── Given material

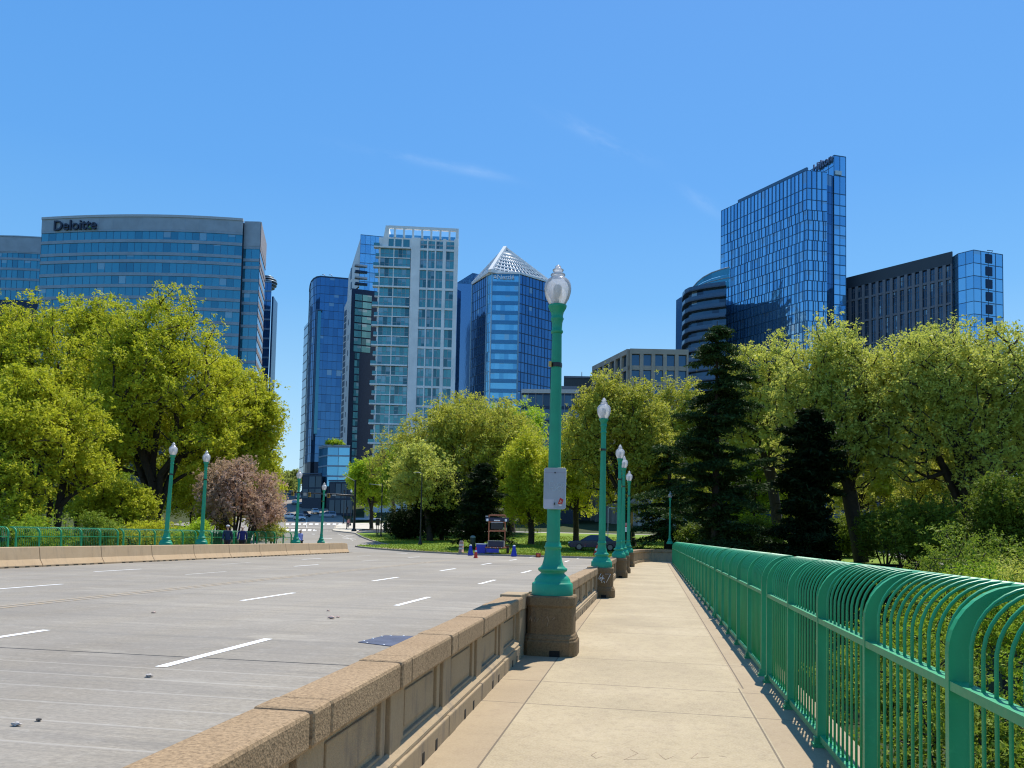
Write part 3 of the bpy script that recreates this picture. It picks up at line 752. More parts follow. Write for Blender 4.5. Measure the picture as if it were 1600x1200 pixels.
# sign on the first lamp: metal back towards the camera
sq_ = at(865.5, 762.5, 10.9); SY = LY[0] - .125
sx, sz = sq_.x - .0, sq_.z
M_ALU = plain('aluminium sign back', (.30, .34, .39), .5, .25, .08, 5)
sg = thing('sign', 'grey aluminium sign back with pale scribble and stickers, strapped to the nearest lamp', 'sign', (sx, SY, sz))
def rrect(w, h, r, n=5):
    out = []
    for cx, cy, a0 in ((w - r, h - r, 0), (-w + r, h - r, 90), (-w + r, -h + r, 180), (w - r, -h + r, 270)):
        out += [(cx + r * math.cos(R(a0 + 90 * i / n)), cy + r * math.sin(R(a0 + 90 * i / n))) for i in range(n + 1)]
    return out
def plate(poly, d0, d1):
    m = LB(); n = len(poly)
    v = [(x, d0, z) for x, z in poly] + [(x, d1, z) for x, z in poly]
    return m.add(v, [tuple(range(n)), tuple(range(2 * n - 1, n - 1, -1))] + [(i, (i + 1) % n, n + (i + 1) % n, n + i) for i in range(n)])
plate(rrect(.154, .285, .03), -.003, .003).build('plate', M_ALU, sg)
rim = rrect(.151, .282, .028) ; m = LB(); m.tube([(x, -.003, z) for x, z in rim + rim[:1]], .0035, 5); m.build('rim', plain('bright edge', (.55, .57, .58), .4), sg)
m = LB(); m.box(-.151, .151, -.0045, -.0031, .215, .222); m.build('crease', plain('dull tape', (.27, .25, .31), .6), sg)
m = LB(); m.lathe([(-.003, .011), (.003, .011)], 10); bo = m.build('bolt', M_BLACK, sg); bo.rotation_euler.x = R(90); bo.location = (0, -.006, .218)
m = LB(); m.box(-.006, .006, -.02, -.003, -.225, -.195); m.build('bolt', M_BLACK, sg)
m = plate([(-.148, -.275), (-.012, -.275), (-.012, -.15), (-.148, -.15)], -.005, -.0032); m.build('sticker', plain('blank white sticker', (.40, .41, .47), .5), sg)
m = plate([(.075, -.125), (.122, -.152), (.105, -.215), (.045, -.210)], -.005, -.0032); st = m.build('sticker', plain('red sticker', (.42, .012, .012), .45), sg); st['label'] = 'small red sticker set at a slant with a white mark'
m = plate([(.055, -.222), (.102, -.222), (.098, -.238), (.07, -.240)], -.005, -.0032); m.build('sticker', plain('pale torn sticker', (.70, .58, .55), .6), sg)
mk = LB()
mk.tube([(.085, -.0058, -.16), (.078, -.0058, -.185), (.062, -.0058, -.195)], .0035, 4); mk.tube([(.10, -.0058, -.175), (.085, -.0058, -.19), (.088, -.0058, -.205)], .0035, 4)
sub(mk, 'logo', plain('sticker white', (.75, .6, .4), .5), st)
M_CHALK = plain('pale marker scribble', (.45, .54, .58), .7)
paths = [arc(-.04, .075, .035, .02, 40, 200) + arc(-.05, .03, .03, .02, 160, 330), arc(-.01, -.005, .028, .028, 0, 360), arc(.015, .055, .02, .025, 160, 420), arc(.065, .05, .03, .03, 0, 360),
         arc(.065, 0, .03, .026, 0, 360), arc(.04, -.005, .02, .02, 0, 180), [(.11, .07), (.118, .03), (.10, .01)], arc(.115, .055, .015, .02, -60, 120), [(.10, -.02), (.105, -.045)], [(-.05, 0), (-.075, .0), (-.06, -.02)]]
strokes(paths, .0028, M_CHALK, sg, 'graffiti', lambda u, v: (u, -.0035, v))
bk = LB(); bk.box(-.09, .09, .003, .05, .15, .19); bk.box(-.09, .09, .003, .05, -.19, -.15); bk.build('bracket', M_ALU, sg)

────

The request = Take the listing above and print it exactly, apart from the pictures.

Exercise solution =
Write part 3 of the bpy script that recreates this picture. It picks up at line 752. More parts follow. Write for Blender 4.5. Measure the picture as if it were 1600x1200 pixels.
# sign on the first lamp: metal back towards the camera
sq_ = at(865.5, 762.5, 10.9); SY = LY[0] - .125
sx, sz = sq_.x - .0, sq_.z
M_ALU = plain('aluminium sign back', (.30, .34, .39), .5, .25, .08, 5)
sg = thing('sign', 'grey aluminium sign back with pale scribble and stickers, strapped to the nearest lamp', 'sign', (sx, SY, sz))
def rrect(w, h, r, n=5):
    out = []
    for cx, cy, a0 in ((w - r, h - r, 0), (-w + r, h - r, 90), (-w + r, -h + r, 180), (w - r, -h + r, 270)):
        out += [(cx + r * math.cos(R(a0 + 90 * i / n)), cy + r * math.sin(R(a0 + 90 * i / n))) for i in range(n + 1)]
    return out
def plate(poly, d0, d1):
    m = LB(); n = len(poly)
    v = [(x, d0, z) for x, z in poly] + [(x, d1, z) for x, z in poly]
    return m.add(v, [tuple(range(n)), tuple(range(2 * n - 1, n - 1, -1))] + [(i, (i + 1) % n, n + (i + 1) % n, n + i) for i in range(n)])
plate(rrect(.154, .285, .03), -.003, .003).build('plate', M_ALU, sg)
rim = rrect(.151, .282, .028) ; m = LB(); m.tube([(x, -.003, z) for x, z in rim + rim[:1]], .0035, 5); m.build('rim', plain('bright edge', (.55, .57, .58), .4), sg)
m = LB(); m.box(-.151, .151, -.0045, -.0031, .215, .222); m.build('crease', plain('dull tape', (.27, .25, .31), .6), sg)
m = LB(); m.lathe([(-.003, .011), (.003, .011)], 10); bo = m.build('bolt', M_BLACK, sg); bo.rotation_euler.x = R(90); bo.location = (0, -.006, .218)
m = LB(); m.box(-.006, .006, -.02, -.003, -.225, -.195); m.build('bolt', M_BLACK, sg)
m = plate([(-.148, -.275), (-.012, -.275), (-.012, -.15), (-.148, -.15)], -.005, -.0032); m.build('sticker', plain('blank white sticker', (.40, .41, .47), .5), sg)
m = plate([(.075, -.125), (.122, -.152), (.105, -.215), (.045, -.210)], -.005, -.0032); st = m.build('sticker', plain('red sticker', (.42, .012, .012), .45), sg); st['label'] = 'small red sticker set at a slant with a white mark'
m = plate([(.055, -.222), (.102, -.222), (.098, -.238), (.07, -.240)], -.005, -.0032); m.build('sticker', plain('pale torn sticker', (.70, .58, .55), .6), sg)
mk = LB()
mk.tube([(.085, -.0058, -.16), (.078, -.0058, -.185), (.062, -.0058, -.195)], .0035, 4); mk.tube([(.10, -.0058, -.175), (.085, -.0058, -.19), (.088, -.0058, -.205)], .0035, 4)
sub(mk, 'logo', plain('sticker white', (.75, .6, .4), .5), st)
M_CHALK = plain('pale marker scribble', (.45, .54, .58), .7)
paths = [arc(-.04, .075, .035, .02, 40, 200) + arc(-.05, .03, .03, .02, 160, 330), arc(-.01, -.005, .028, .028, 0, 360), arc(.015, .055, .02, .025, 160, 420), arc(.065, .05, .03, .03, 0, 360),
         arc(.065, 0, .03, .026, 0, 360), arc(.04, -.005, .02, .02, 0, 180), [(.11, .07), (.118, .03), (.10, .01)], arc(.115, .055, .015, .02, -60, 120), [(.10, -.02), (.105, -.045)], [(-.05, 0), (-.075, .0), (-.06, -.02)]]
strokes(paths, .0028, M_CHALK, sg, 'graffiti', lambda u, v: (u, -.0035, v))
bk = LB(); bk.box(-.09, .09, .003, .05, .15, .19); bk.box(-.09, .09, .003, .05, -.19, -.15); bk.build('bracket', M_ALU, sg)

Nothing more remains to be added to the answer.